Marion Schneider

San Francisco

When I took my first glance at San Francisco coming by car from the airport, I couldn’t believe it. This is supposed to be San Francisco? It looked much smaller than I had imagined – more like a town than a city. The houses themselves appeared less solidthan rather provisory. Everything looks a bit provisory. Many houses are built of wood, and are not very high. The entrances to many of the houses is through the garage. Of course, this door is locked almost all the time. Most of the houses seem to be carefully locked.

The people are very friendly. They let you pass them in the street, they don’t rush you, they try to help you – even when you haven’t asked for it. The people in this city seem to be happier than in any other town I’ve seen up to now.

Life in San Francisco is very relaxed. People are very seldom dressed up; most of them wear leisure rather than business clothes. September and October are supposed to be the warmest months of the year. The week in October that I am spending here is sunny and mild, but not hot at all. I’m rather cold all the time – I still have to wear stockings, and always need to have a jacket with me. In the morning, it becomes sunny very slowly; in the evenings, it gets dark very quickly.

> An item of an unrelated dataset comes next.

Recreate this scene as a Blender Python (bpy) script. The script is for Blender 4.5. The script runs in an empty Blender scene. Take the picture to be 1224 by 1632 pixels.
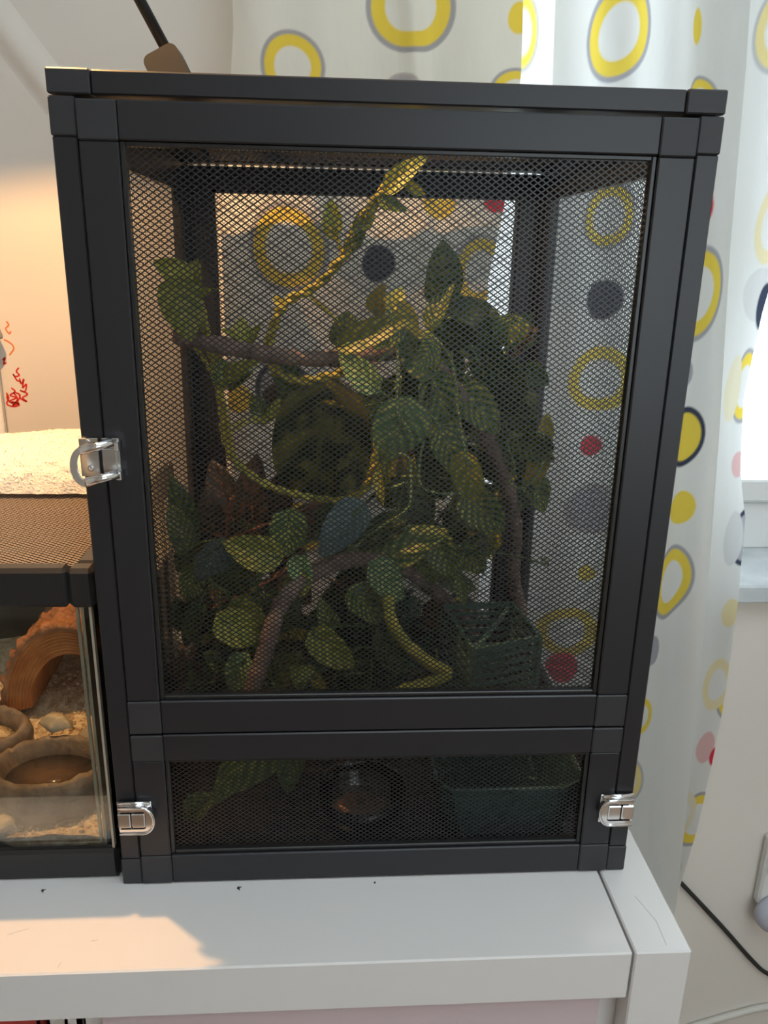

San Francisco is for the U.S. what Freiburg im Breisgau is for Germany: its ecological focal point. I happened to get to attend a part of a meeting called ”Seeds of Change” during my stay where concepts for new policies and ecological developments were exchanged. I got the impression that the American ecological movement is, in a way, the most advanced in the world. The speakers evinced not only a high standard of knowledge, but also of responsibility, and I only rarely found this ”anti-”thinking – familiar to me from Germany; instead, people were trying to make their careers work within the given social and political conditions, accepting their standards as the most liberal, in the world and affirming the efforts of American society to grant its citizens a decent life.

San Francisco is built on several extremely steep hills. When you hear this, you can’t imagine just how steep they are. When you are in San Francisco, you can see the sea, the mountains, the bay, remarkably arid hills with no plants at all; you are not even one hour away from the most beautiful forests you can imagine where you can go on hikes – and you have all the vibrancy of a city.

The biggest problem for me was the jet lag. I’ve often been in New York, where there is a six-hour difference, but this is nothing like the nine-hour difference in San Francisco. I wake up very, very early every morning (of course, for my body, four a.m. is noon) and cannot go on sleeping. To overcome this, one has to stay longer – much more than a week, I assume. There is something else I never felt before: it is very, very far from home. The flight lasts for eleven hours. It even gave me a kind of frightened feeling in the plane, a feeling of claustrophobia. The plane seemed to be too small for such a long journey. I found it very exhausting, not so much physically as psychologically.

Living in San Francisco should be very, very pleasant if you have enough work to do and feel like taking advantage of the forests and the surrounding landscape. Living in North America at this time seems to be exciting in general because the new government is highly committed, assembling people who want to fight for new policies that will give nature and mankind a more decent life. The population seems to deeply agree with this, at the moment.